Nach der „vielleicht schwersten publizistischen Krise“ beim „Spiegel“, wie es die Chefredaktion formulierte, hat der zahlreicher Fälschungen überführte Journalist Claas Relotius seine vier renommierten Deutschen Reporterpreise zurückgegeben. Damit kam er einer möglichen Aberkennung zuvor, denn die Jury beriet seit Mittwoch über Konsequenzen. Der „Spiegel“ hatte am Mittwoch bekannt gegeben, dass der 33-jährige preisgekrönte Redakteur Reportagen ganz oder teilweise systematisch gefälscht hatte.
Er habe dabei Charaktere, Zitate und Begebenheiten erfunden oder die Biografien von realen Protagonisten verfälscht. Relotius schrieb für den Verlag seit 2011 knapp 60 Texte, seinen Angaben zufolge sind 14 betroffen. Der „Spiegel“ kündigte eine umfassende Aufarbeitung an. Das Ausmaß der Fälschungen sei bisher noch unklar.

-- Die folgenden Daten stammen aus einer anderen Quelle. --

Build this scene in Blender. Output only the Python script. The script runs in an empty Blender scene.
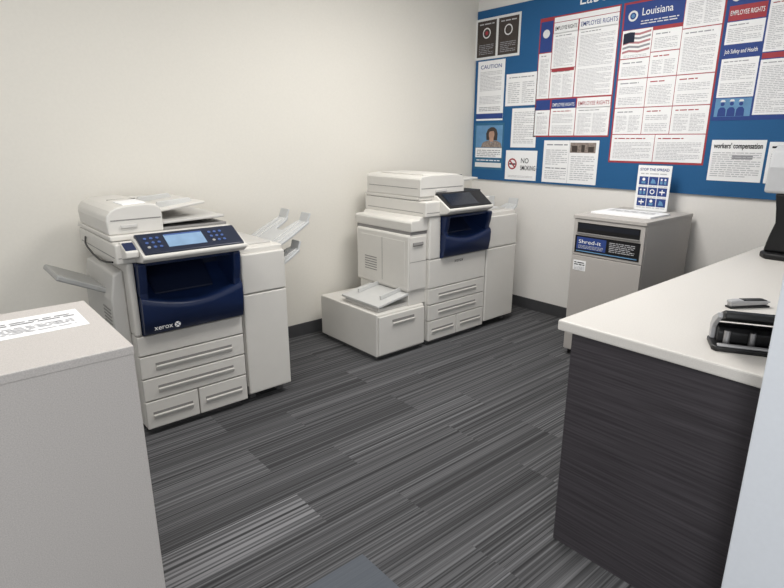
import bpy, bmesh, math, random
from mathutils import Matrix, Vector
random.seed(4)
S = bpy.context.scene; COL = S.collection
S.view_settings.view_transform = 'Standard'
# ---------------------------------------------------------------- camera model
F = 550.0; CX, CY = 392.0, 294.0
PITCH = math.atan(156/550); AZ = math.radians(49.5); H = 1.6
Z = Vector((0,0,1))
FH = Vector((math.cos(AZ), math.sin(AZ), 0)); RV = Vector((math.sin(AZ), -math.cos(AZ), 0))
FV = FH*math.cos(PITCH) - Z*math.sin(PITCH); UP = FH*math.sin(PITCH) + Z*math.cos(PITCH)
CAM = Vector((0,0,H))
def on(axis, val, px, py):
    d = FV + RV*((px-CX)/F) - UP*((py-CY)/F)
    return CAM + d*((val-CAM[axis])/d[axis])
XR, YL, CEIL = 4.336, 3.82, 3.0
# ---------------------------------------------------------------- materials
def lin(c):
    r = []
    for v in c:
        v /= 255.0
        r.append(v/12.92 if v <= .04045 else ((v+.055)/1.055)**2.4)
    return r
def mat(name, rgb, rough=.5, noise=.04, scale=30, metal=0, spec=.4, bump=0, trans=0):
    m = bpy.data.materials.new(name); m.use_nodes = True
    nt = m.node_tree; b = nt.nodes['Principled BSDF']
    c = lin(rgb)
    tc = nt.nodes.new('ShaderNodeTexCoord'); nz = nt.nodes.new('ShaderNodeTexNoise')
    nz.inputs['Scale'].default_value = scale; nz.inputs['Detail'].default_value = 3
    nt.links.new(tc.outputs['Object'], nz.inputs['Vector'])
    rp = nt.nodes.new('ShaderNodeValToRGB')
    rp.color_ramp.elements[0].position = .3; rp.color_ramp.elements[1].position = .7
    rp.color_ramp.elements[0].color = [max(0, x*(1-noise)) for x in c]+[1]
    rp.color_ramp.elements[1].color = [min(1, x*(1+noise)) for x in c]+[1]
    nt.links.new(nz.outputs['Fac'], rp.inputs['Fac'])
    nt.links.new(rp.outputs['Color'], b.inputs['Base Color'])
    b.inputs['Roughness'].default_value = rough; b.inputs['Metallic'].default_value = metal
    b.inputs['Specular IOR Level'].default_value = spec
    if trans: b.inputs['Transmission Weight'].default_value = trans
    if bump:
        bp = nt.nodes.new('ShaderNodeBump'); bp.inputs['Strength'].default_value = bump; bp.inputs['Distance'].default_value = .002
        nt.links.new(nz.outputs['Fac'], bp.inputs['Height']); nt.links.new(bp.outputs['Normal'], b.inputs['Normal'])
    return m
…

Auch preisgekrönte Texte betroffen
Relotius war bekannt für sehr aufwendige Reportagen über besondere Menschen, die zugleich politische und gesellschaftliche Probleme beleuchten. Von den Fälschungen betroffen sind laut „Spiegel“ auch mehrere seiner preisgekrönten Erzählungen - darunter die Reportage „Löwenjungen“ über zwei angeblich von der Dschihadistenmiliz IS entführte irakische Kinder und der Text „Nummer 440“ über einen vermeintlich im US-Straflager Guantanamo inhaftierten Islamisten.

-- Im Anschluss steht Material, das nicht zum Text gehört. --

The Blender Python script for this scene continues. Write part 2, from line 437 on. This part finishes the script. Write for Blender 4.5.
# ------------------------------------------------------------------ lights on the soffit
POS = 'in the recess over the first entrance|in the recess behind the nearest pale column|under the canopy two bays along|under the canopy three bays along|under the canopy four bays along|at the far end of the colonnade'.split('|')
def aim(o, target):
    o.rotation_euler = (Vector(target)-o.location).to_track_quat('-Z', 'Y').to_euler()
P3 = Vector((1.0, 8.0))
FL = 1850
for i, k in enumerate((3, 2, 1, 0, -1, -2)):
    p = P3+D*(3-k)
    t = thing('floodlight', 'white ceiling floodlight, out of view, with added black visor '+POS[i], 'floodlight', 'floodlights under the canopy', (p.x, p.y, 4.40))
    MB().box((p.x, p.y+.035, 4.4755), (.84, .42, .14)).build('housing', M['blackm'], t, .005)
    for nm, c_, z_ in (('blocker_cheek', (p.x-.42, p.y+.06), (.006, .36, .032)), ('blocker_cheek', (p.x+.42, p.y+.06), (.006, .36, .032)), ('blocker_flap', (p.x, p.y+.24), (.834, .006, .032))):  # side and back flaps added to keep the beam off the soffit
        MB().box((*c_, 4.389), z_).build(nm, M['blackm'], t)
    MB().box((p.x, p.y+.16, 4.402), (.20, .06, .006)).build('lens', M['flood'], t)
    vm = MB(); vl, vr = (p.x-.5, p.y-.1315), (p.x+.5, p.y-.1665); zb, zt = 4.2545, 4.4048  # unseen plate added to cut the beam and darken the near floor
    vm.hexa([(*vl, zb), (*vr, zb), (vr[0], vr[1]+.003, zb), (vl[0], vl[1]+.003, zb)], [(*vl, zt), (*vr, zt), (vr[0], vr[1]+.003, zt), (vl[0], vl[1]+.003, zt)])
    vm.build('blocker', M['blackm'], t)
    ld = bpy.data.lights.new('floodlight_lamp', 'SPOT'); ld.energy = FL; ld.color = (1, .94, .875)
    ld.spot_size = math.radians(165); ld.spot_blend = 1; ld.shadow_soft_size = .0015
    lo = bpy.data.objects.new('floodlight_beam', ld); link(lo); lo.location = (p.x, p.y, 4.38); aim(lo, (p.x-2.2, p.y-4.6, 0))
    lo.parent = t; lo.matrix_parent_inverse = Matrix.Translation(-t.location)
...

„Tiefpunkt“ der „Spiegel“-Geschichte
Der „Spiegel“ bezeichnete die Vorgänge als „Tiefpunkt“ in seiner 70-jährigen Geschichte. Aufgedeckt wurden die Fälschungen demnach durch einen anderen Mitarbeiter, der mit Relotius gemeinsam eine Geschichte recherchierte und Ungereimtheiten bemerkte. Der Verlag kündigte an, seine Qualitätssicherungs- und Kontrollmechanismen auf den Prüfstand zu stellen. Das bisherige System sei „lückenhaft“.